In this recipe, the tea leaves are first finely ground (I used our coffee-bean-gone-spice-grinder) and then pulsed together in the food processor with dry ingredients and my own special addition: orange zest.

Then, the butter is cut-in until the dough just forms.  The whole thing is rolled into a log and then, because I like a little sparkle, rolled in granulated sugar.

Some time in the fridge (or freezer) and all that is left to do is slice and bake.

This delicious cookie does create a bit of a quagmire.  What do you drink with your shortbread when the tea is actually in the cookie?


Amy Winehouse and her friends on Pandora

Earl Grey Shortbread

This recipe originated from Foodnetwork.com but has been adapted substantially by yours truly.

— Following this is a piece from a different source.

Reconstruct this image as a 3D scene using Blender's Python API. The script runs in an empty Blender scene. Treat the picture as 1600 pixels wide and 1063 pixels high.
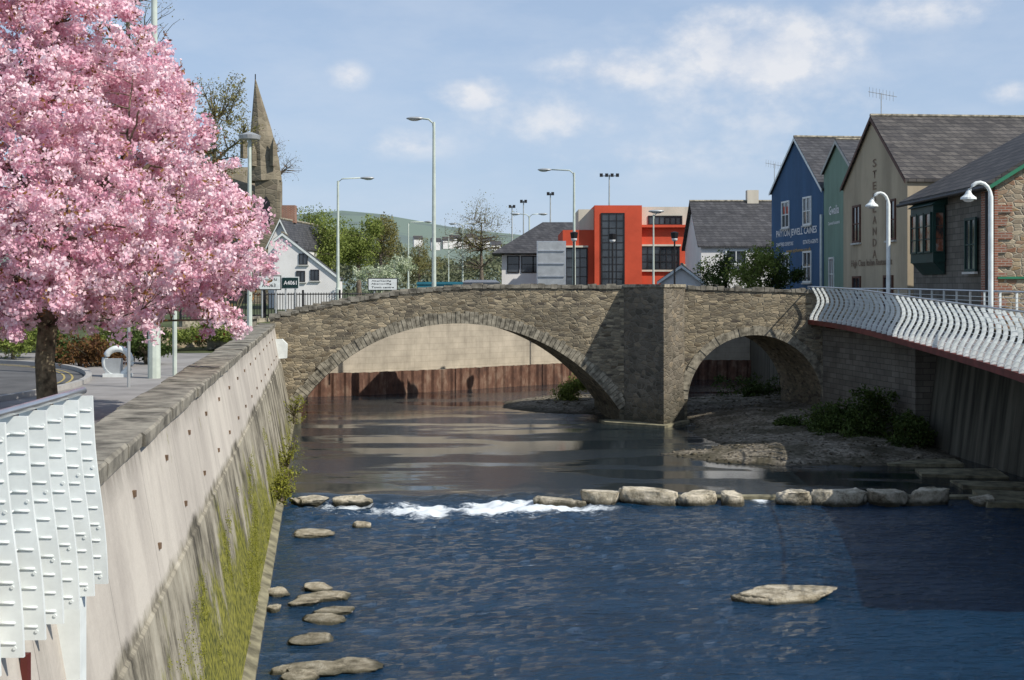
import bpy, math, random
import numpy as np
from mathutils import Vector, Matrix, noise
random.seed(7); RNG=np.random.default_rng(7)
scene=bpy.context.scene; COL=scene.collection
CAMZ=5.25
def X(px,Y): return (px-800)*Y/2000.0
def Z(py,Y): return CAMZ+(450-py)*Y/2000.0
# ---------------------------------------------------------------- materials
class G:
    def __init__(s,name):
        s.m=bpy.data.materials.new(name); s.m.use_nodes=True; s.nt=s.m.node_tree; s.nt.nodes.clear()
        s.out=s.nt.nodes.new('ShaderNodeOutputMaterial'); s.b=s.n('ShaderNodeBsdfPrincipled')
        s.nt.links.new(s.b.outputs[0],s.out.inputs[0]); s.geo=s.nt.nodes.new('ShaderNodeNewGeometry')
        s.pos=s.geo.outputs['Position']
    def n(s,t,ins=None,**a):
        nd=s.nt.nodes.new(t)
        for k,v in a.items(): setattr(nd,k,v)
        if ins:
            for k,v in ins.items(): s.set(nd.inputs[k],v)
        return nd
    def set(s,i,v):
        if isinstance(v,bpy.types.NodeSocket): s.nt.links.new(v,i)
        else:
            if i.type=='RGBA' and len(v)==3: v=(*v,1)
            i.default_value=v
    def mapv(s,sc,loc=(0,0,0),rot=(0,0,0),v=None):
        return s.n('ShaderNodeMapping',{'Vector':v or s.pos,'Scale':sc,'Location':loc,'Rotation':rot}).outputs[0]
    def noise(s,scale,v=None,detail=5,rough=.6,dist=0):
        return s.n('ShaderNodeTexNoise',{'Vector':v or s.pos,'Scale':scale,'Detail':detail,'Roughness':rough,'Distortion':dist}).outputs['Fac']
    def ramp(s,f,*st):
        r=s.n('ShaderNodeValToRGB',{'Fac':f}); e=r.color_ramp.elements
        while len(e)<len(st): e.new(.5)
        for i,(p,c) in enumerate(st):
            e[i].position=p; e[i].color=(*c,1) if not isinstance(c,(int,float)) else (c,c,c,1)
        return r.outputs[0]
    def mix(s,f,a,b,bt='MIX'):
        m=s.n('ShaderNodeMix',data_type='RGBA',blend_type=bt)
        s.set(m.inputs[0],f); s.set(m.inputs[6],a); s.set(m.inputs[7],b); return m.outputs[2]
    def math(s,op,a,b=0.0,c=0.0):
        m=s.n('ShaderNodeMath',operation=op); s.set(m.inputs[0],a); s.set(m.inputs[1],b); s.set(m.inputs[2],c); return m.outputs[0]
    def mr(s,v,a,b,c,d):
        return s.n('ShaderNodeMapRange',{'Value':v,'From Min':a,'From Max':b,'To Min':c,'To Max':d}).outputs[0]
    def bump(s,h,st=.4,d=.02):
        s.set(s.b.inputs['Normal'],s.n('ShaderNodeBump',{'Height':h,'Strength':st,'Distance':d}).outputs[0])
    def xyz(s,v=None):
        return s.n('ShaderNodeSeparateXYZ',{0:v or s.pos}).outputs
    def base(s,c,rough=.8,metal=0,spec=.3):
        s.set(s.b.inputs['Base Color'],c); s.set(s.b.inputs['Roughness'],rough); s.set(s.b.inputs['Metallic'],metal)
        s.b.inputs['Specular IOR Level'].default_value=spec
        return s.m
def simple(name,c,rough=.7,var=.25,sc=3,metal=0,spec=.3,bump=.15,streak=False):
    g=G(name); f=g.noise(sc,g.mapv((1,1,.15)) if streak else None,detail=7)
    lo=tuple(x*(1-var) for x in c); hi=tuple(min(1,x*(1+var)) for x in c)
    col=g.ramp(f,(.36,lo),(.64,hi))
    if streak: col=g.mix(g.ramp(g.noise(.6,detail=8,rough=.7),(.5,0.0),(.72,.35)),col,tuple(x*.55 for x in c))
    g.bump(g.noise(sc*8),bump,.01)
    return g.base(col,rough,metal,spec)
def rubble(name,cols,mort,sc=(3.0,3.0,8.5),bs=.8,stain=.5):
    g=G(name)
    nz=g.n('ShaderNodeTexNoise',{'Vector':g.pos,'Scale':1.3,'Detail':3}).outputs['Color']
    sub=g.n('ShaderNodeVectorMath',{0:nz,1:(.22,.22,.16)},operation='MULTIPLY').outputs[0]
    v=g.n('ShaderNodeVectorMath',{0:g.pos,1:sub},operation='ADD').outputs[0]
    mv=g.mapv(sc,v=v)
    vo=g.n('ShaderNodeTexVoronoi',{'Vector':mv,'Scale':1.0,'Randomness':.85})
    ve=g.n('ShaderNodeTexVoronoi',{'Vector':mv,'Scale':1.0,'Randomness':.85},feature='DISTANCE_TO_EDGE').outputs['Distance']
    cf=g.xyz(vo.outputs['Color'])[0]
    st=[(i/(len(cols)-1),c) for i,c in enumerate(cols)]
    c=g.ramp(cf,*st)
    c=g.mix(.35,c,g.ramp(g.noise(14),(.3,.1),(.7,.55)),'OVERLAY')
    c=g.mix(g.ramp(ve,(.02,.85),(.10,0.0)),c,mort)
    big=g.noise(.55,detail=7,rough=.68)
    c=g.mix(g.ramp(big,(.38,stain),(.58,0.0)),c,tuple(x*.38 for x in mort))
    z=g.xyz()[2]
    zz=g.mr(g.math('ADD',z,g.math('MULTIPLY',big,1.6)),.9,2.3,.65,0.0)
    c=g.mix(zz,c,(.03,.032,.02))
    g.bump(g.math('ADD',g.math('MINIMUM',ve,.12),g.math('MULTIPLY',g.noise(20),.05)),bs,.25)
    return g.base(c,.9,0,.2)
def brickwall(name,c1,c2,mort,sc=1.0,bw=.45,rh=.15,msz=.012,rough=.85,ov=.5):
    g=G(name); p=g.xyz(); u=g.math('ADD',p[0],p[1])
    v=g.n('ShaderNodeCombineXYZ',{0:u,1:p[2]}).outputs[0]
    b=g.n('ShaderNodeTexBrick',{'Vector':v,'Color1':c1,'Color2':c2,'Mortar':mort,'Scale':sc,'Mortar Size':msz,'Brick Width':bw,'Row Height':rh,'Bias':0.0})
    c=g.mix(ov,b.outputs[0],g.ramp(g.noise(1.2,detail=8),(.3,.25),(.7,.65)),'OVERLAY')
    c=g.mix(g.ramp(g.noise(3.0,g.mapv((1,1,.12)),detail=6),(.5,0.0),(.7,.35)),c,tuple(x*.6 for x in mort))
    g.bump(b.outputs[1],-.4,.02); return g.base(c,rough,0,.25)
def leafmat(name,ca,cb,tr=.35):
    g=G(name); t=g.n('ShaderNodeAttribute',attribute_name='tint').outputs['Fac']
    c=g.ramp(t,(0,ca),(1,cb)); g.base(c,.65,0,.2)
    tl=g.n('ShaderNodeBsdfTranslucent',{'Color':c}); mx=g.n('ShaderNodeMixShader',{0:tr})
    g.nt.links.new(g.b.outputs[0],mx.inputs[1]); g.nt.links.new(tl.outputs[0],mx.inputs[2]); g.nt.links.new(mx.outputs[0],g.out.inputs[0])
    return g.m
M={}
M['bridge']=rubble('bridge_rubble_stone',[(.13,.10,.065),(.42,.35,.235),(.20,.175,.13),(.55,.46,.31),(.10,.085,.07),(.44,.37,.255)],(.30,.265,.195),sc=(3.7,3.7,10.5))
M['pier']=rubble('pier_dark_stone',[(.10,.09,.07),(.24,.21,.165),(.15,.13,.10),(.30,.25,.18)],(.22,.20,.16),sc=(3.2,3.2,5.5))
M['ring']=simple('arch_ring_stone',(.26,.235,.18),.9,.55,5,bump=.5)
M['cope']=simple('coping_stone',(.20,.185,.15),.9,.55,3,bump=.7)
M['rstone']=rubble('warm_rubble',[(.30,.20,.11),(.45,.36,.24),(.22,.18,.14),(.5,.42,.3),(.25,.13,.08)],(.42,.38,.3),sc=(4,4,8),stain=.2)
M['church']=rubble('church_stone',[(.18,.155,.11),(.3,.26,.19),(.24,.2,.15)],(.25,.22,.16),sc=(1.2,1.2,2.4),stain=.5)
M['backwall']=brickwall('pale_block_wall',(.44,.39,.31),(.41,.365,.29),(.33,.29,.23),bw=1.1,rh=.3,msz=.010,ov=.5)
M['greyblock']=brickwall('grey_block_wall',(.19,.175,.15),(.13,.12,.10),(.08,.075,.065),bw=.5,rh=.2)
M['brick']=brickwall('red_brick',(.33,.12,.07),(.25,.09,.05),(.35,.3,.25),bw=.22,rh=.075)
M['slate']=brickwall('slate_roof',(.095,.095,.10),(.055,.056,.062),(.03,.03,.032),bw=.32,rh=.16,msz=.014,rough=.6)
M['slate2']=brickwall('weathered_slate_roof',(.12,.11,.10),(.06,.056,.055),(.03,.03,.032),bw=.34,rh=.17,msz=.016,rough=.65)
M['blue']=simple('blue_render',(.055,.12,.225),.85,.12,1.2,streak=True)
M['green']=simple('green_render',(.20,.30,.235),.85,.1,1.2,streak=True)
M['ochre']=simple('ochre_render',(.40,.34,.245),.9,.16,1.0,streak=True)
M['cream']=simple('cream_render',(.62,.57,.47),.85,.1,.8,streak=True)
M['white']=simple('white_render',(.76,.75,.73),.8,.06,.8)
M['red']=simple('red_render',(.58,.085,.04),.8,.12,.6)
M['concrete']=simple('pale_concrete',(.42,.39,.34),.9,.15,1.5)
M['footing']=simple('mossy_footing_concrete',(.19,.175,.115),.95,.5,2.5,bump=.6)
M['wpaint']=simple('white_paint',(.72,.76,.74),.4,.09,4,spec=.5,bump=.02)
M['gpaint']=simple('grey_green_lamp_paint',(.50,.56,.50),.5,.1,3,bump=.02)
M['galv']=simple('galvanised_steel',(.45,.47,.47),.45,.12,3,metal=.5,bump=.03)
M['steel']=simple('brushed_steel',(.6,.6,.6),.3,.08,6,metal=.9,bump=.02)
M['black']=simple('black_paint',(.018,.018,.02),.5,.2,3,bump=.03)
M['redbeam']=simple('dark_red_paint',(.13,.028,.022),.6,.3,2,bump=.05)
M['dgreen']=simple('dark_green_paint',(.012,.04,.033),.5,.2,2,bump=.05)
M['gtrim']=simple('green_trim',(.03,.18,.10),.5,.1,2,bump=.05)
M['sill']=simple('pale_sill',(.5,.5,.47),.8,.1,2)
M['wood']=simple('brown_window_timber',(.10,.045,.03),.6,.2,4)
M['bark']=simple('bark',(.15,.125,.08),.95,.6,7,bump=1)
M['bark2']=simple('grey_bark',(.16,.13,.10),.95,.3,5,bump=.5)
M['asphalt']=simple('asphalt',(.10,.10,.10),.95,.2,1.2,bump=.4)
M['pave']=simple('pavement',(.26,.25,.24),.95,.16,.9,bump=.3)
M['kerb']=simple('kerb_stone',(.36,.35,.33),.9,.1,3)
M['yellow']=simple('yellow_line_paint',(.42,.33,.12),.8,.3,6)
M['dirt']=simple('ground_soil_grass',(.06,.075,.03),.95,.4,.6,bump=.4)
M['gold']=simple('gold_lettering',(.5,.33,.10),.6,.05,2,bump=.02)
M['browntext']=simple('brown_lettering',(.205,.145,.10),.8,.3,6,bump=.02)
M['whitetext']=simple('white_lettering',(.85,.85,.85),.7,.03,2,bump=.02)
M['blacktext']=simple('black_lettering',(.02,.02,.02),.7,.05,2,bump=.02)
M['signdark']=simple('sign_dark_panel',(.01,.035,.035),.5,.05,2,bump=.02)
M['teal']=simple('teal_hoarding',(.03,.16,.22),.6,.1,2)
M['tyre']=simple('tyre_rubber',(.02,.02,.02),.9,.1,4)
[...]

  • 1 1/2 C all purpose flour
  • 1/2 C rice flour (all purpose can be substituted)
  • 2 TBS loose Earl Grey tea leaves (I’m a fan of Twinnings)
  • 1/2 teaspoon salt
  • zest from large orange
  • 3/4 cup confectioners’ sugar
  • 1 teaspoon vanilla
  • 1 cup (2 sticks) butter, room temperature, cut into cubes


  1. Grind loose tea leaves in a spice or coffee bean grinder until fine.
  2. Pulse together the flour, tea, salt, and orange zest until the tea is just spotted throughout the flour.
  3. Add the confectioners’ sugar, and vanilla.
  4. Pulse-in butter one cube at-a-time until a dough is just formed. Place dough on a sheet of parchment paper or plastic rap, and roll into a log, about 2 1/2-inches in diameter. Roll log in granulated sugar until coated.
  5. Tightly twist each end of wrap, and chill in refrigerator for at least 30 minutes (double wrap if freezing).
  6. Preheat oven to 375 degrees F.
  7. Slice the log into 1/3-inch thick disks. Place on parchment or silpat lined baking sheets, 2 inches apart (2 probably needed depending on size of sheets). Bake until the edges are just brown, about 12 minutes. Let cool on sheets for 5 minutes, then transfer to wire racks and cool to room temperature.